Recently, the buzz around Julianna Barwick and Nepenthe’s release has been unavoidably and overbearingly positive. Pitchfork named it ‘Best New Music’, and the glowing review here at The Quietus described it as "vast and expansive, intimate and affecting all at once". It must be admitted though, that this writer was somewhat less convinced, and I found Nepenthe to be, frankly, a little weak. It’s not that Barwick’s a one-trick pony, but rather that her trick remains irritatingly underdeveloped. The Magic Place was raw and fresh enough to work well, but Nepenthe feels like an over-produced and under-composed mediocrity – not unlike Sigur Rós’ bland, and similarly Alex Somers produced, Valtari. Even so, there couldn’t be a better setting for Barwick’s pocket choirs than within the 300 year-old walls of St. Giles-in-the-Fields church on a warm summer’s evening.
Stepping out in front of the congregation with characteristic timidity, Barwick mumbles a soft “hello, isn’t this exciting”, before calmly taking position behind a keyboard, sampler, effects and mic setup, and softly taking off with the first wordless vocal of the night. It’s striking to see live, with Barwick slowly building line upon line of her reverbed voice, only occasionally breaking her shut-eyed concentration to periodically poke at the varied loop and effect devices laid out in front of her. Most affecting in a live setting, other than the sheer beauty of the whole thing, is the almost hypnotic way in which one loses track. After a minute or two of building layers, it’s impossible to connect the sound with the image, and mind-bending to try and map out the structure of her multiple loops. The boundaries between one ‘aah’ and the next ‘ooh’ are almost perceptible, until an additional vocal layer or imperfection in the loop snatches away any such tangibility. Furthermore, the structure of the church really adds to the experience, introducing the additionally perplexing blend of artificially reverbed sounds leaving their speakers only to suddenly bounce around inside naturally echoing stone and wood. Her instrument is hidden in plain view, with the voice feeling like a simplistic and comprehensible focal point for an audience, albeit one under expert control (her ability to harmonise is breathtaking). Yet the way in which the sounds in your ears are truly made remains something of a mystery, the journey between their source and the listener obscured.
Over the course of the evening, Barwick introduces additional instrumentation, including samples of strings (presumably recently made recordings of Iceland’s amiina) and her own minimal piano and keyboard interjections.
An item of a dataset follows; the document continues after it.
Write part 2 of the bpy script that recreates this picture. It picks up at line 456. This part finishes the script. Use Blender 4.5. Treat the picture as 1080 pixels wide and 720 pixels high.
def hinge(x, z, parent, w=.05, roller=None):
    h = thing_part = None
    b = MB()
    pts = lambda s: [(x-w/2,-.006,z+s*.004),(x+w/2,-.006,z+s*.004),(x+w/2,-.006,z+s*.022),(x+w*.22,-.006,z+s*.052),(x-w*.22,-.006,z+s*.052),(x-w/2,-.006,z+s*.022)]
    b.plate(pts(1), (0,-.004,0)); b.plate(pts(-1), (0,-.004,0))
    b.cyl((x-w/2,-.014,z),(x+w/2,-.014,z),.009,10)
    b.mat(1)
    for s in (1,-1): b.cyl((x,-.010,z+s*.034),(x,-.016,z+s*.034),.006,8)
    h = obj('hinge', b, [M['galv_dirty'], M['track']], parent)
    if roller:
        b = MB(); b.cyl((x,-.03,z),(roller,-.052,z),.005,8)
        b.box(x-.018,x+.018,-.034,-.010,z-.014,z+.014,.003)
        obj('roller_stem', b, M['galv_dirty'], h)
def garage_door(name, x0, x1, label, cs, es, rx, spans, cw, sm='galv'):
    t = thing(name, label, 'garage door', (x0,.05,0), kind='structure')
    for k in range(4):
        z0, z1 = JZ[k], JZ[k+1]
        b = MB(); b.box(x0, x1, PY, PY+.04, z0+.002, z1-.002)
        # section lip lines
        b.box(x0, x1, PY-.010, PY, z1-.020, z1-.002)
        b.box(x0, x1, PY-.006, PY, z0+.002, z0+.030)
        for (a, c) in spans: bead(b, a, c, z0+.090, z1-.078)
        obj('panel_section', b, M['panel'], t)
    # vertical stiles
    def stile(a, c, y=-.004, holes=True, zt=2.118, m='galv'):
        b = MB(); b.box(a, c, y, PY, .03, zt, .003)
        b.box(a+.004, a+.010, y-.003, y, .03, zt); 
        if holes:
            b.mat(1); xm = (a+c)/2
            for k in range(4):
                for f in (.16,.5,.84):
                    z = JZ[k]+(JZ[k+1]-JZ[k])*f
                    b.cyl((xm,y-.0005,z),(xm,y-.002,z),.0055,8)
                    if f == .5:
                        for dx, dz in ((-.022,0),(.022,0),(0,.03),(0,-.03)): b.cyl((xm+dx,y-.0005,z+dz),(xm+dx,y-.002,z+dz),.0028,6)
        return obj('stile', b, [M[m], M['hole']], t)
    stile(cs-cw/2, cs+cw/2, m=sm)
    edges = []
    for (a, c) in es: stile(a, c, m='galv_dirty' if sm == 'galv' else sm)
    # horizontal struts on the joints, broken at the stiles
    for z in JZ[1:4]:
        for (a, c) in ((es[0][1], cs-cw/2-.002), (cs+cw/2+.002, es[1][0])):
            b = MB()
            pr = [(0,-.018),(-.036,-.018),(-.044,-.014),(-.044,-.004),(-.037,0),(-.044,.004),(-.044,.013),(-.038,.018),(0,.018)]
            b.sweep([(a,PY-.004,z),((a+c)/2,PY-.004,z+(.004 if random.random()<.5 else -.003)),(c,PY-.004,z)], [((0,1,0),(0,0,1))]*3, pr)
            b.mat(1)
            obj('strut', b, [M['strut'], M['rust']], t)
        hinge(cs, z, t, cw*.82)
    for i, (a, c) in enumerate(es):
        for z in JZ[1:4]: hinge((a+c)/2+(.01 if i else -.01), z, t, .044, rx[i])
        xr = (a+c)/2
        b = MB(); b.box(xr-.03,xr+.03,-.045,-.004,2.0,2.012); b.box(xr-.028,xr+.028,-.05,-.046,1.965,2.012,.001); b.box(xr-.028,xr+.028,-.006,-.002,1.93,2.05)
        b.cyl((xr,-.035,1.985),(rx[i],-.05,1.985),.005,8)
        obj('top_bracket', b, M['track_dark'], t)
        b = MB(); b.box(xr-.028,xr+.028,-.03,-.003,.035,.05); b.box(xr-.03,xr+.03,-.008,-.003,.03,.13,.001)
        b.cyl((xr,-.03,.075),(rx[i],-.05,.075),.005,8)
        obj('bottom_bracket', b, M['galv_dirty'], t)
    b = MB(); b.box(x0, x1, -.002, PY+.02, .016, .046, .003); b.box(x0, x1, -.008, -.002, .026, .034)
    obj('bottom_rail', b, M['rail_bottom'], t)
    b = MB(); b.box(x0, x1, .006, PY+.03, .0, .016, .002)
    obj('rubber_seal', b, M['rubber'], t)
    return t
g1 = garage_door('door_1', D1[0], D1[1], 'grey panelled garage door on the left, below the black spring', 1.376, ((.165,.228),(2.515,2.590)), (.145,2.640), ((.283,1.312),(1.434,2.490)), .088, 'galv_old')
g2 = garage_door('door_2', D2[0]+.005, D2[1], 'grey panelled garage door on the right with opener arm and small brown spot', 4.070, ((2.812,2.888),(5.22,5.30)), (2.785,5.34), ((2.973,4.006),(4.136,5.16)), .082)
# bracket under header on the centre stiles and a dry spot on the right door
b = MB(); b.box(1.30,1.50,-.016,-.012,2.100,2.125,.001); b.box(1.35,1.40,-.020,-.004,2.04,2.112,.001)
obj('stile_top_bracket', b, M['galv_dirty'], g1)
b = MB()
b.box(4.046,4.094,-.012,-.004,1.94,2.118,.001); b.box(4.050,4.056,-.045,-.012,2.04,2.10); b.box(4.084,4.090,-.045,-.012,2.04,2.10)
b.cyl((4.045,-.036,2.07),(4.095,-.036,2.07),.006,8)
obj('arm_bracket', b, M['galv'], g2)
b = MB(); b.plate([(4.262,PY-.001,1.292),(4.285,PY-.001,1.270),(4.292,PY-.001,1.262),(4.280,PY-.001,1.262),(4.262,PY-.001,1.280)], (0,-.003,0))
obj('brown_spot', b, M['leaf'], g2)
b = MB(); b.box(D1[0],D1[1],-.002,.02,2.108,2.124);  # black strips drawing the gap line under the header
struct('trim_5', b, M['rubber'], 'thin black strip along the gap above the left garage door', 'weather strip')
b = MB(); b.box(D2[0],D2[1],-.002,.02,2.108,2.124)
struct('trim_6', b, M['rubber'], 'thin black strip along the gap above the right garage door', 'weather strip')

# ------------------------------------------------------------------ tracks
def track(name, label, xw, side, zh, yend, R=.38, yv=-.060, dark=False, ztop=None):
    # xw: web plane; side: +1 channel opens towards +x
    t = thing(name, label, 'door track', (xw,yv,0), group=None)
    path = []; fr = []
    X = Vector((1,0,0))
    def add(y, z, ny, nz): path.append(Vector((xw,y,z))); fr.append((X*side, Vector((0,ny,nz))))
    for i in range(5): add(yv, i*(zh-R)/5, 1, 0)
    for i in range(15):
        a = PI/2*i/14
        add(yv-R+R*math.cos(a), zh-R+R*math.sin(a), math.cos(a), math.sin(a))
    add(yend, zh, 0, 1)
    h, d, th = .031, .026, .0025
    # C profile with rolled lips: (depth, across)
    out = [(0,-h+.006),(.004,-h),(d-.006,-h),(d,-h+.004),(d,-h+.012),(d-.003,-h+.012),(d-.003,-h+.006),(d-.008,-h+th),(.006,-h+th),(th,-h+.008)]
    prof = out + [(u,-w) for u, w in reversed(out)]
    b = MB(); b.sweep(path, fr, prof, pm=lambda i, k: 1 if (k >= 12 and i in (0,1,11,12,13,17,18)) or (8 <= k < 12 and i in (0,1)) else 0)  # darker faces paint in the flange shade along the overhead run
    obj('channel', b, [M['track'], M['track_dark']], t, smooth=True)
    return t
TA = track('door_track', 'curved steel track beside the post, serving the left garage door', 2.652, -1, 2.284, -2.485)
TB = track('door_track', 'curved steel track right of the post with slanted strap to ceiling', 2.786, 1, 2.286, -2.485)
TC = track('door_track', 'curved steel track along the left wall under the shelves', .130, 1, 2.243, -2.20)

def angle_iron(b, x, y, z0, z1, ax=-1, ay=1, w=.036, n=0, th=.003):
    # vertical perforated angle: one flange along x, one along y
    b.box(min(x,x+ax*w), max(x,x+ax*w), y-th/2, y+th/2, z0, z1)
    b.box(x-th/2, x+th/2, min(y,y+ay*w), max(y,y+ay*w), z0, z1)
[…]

After two typically ghostly wordless pieces, Barwick invites on stage guitarist Scott Bell, proudly declaring “I have a band mate now”. Bell’s interjections amount to little more than handfuls of volume pedal attacked guitar chords and notes. Minimal though they are, the guitar tones fill out the vacant low-end of the sound in the room, preventing the constant female choir sounds from becoming jarring. The biggest weakness to Barwick’s chosen modus operandi is the somewhat limited dynamic palette, and this is something else the guitar battles, adding much-needed lifts and peaks and troughs to songs that could arguably suffer from monotony.
For the grand finale, Barwick introduces a five-piece girl choir to the stage, whose contributions are surprisingly minimal. Rather than have the girls provide harmonies and the florid choral singing one would expect, the choir instead merely emphasised the repeated the key lines and codas in Barwick’s final three tunes. In particular, One Half, fresh from the newly released Nepenthe benefitted massively from being both extended by Barwick, and embellished by the choir. Rather than sounding like a half-baked Enya outtake (as on the record), in the hands of the beefed up Barwick live band, the song’s refrain of “I guess I was asleep that night” became a captivating chant of pure innocence, bursting with honesty and frankness in its simplicity, something which permeates Barwick’s entire live show and stage presence. Thanks to the omnipresent praise for Barwick’s new album, one would almost expect some sort of life-changing epiphany. Although the show doesn’t quite deliver to that level, Barwick’s still truly a one-of-a-kind, and a beguiling and unique voice. There’s great potential in her, but it remains somewhat untapped. Happy as Barwick is to idly play with her enticing aesthetic, she is still leaving it relatively un-mastered.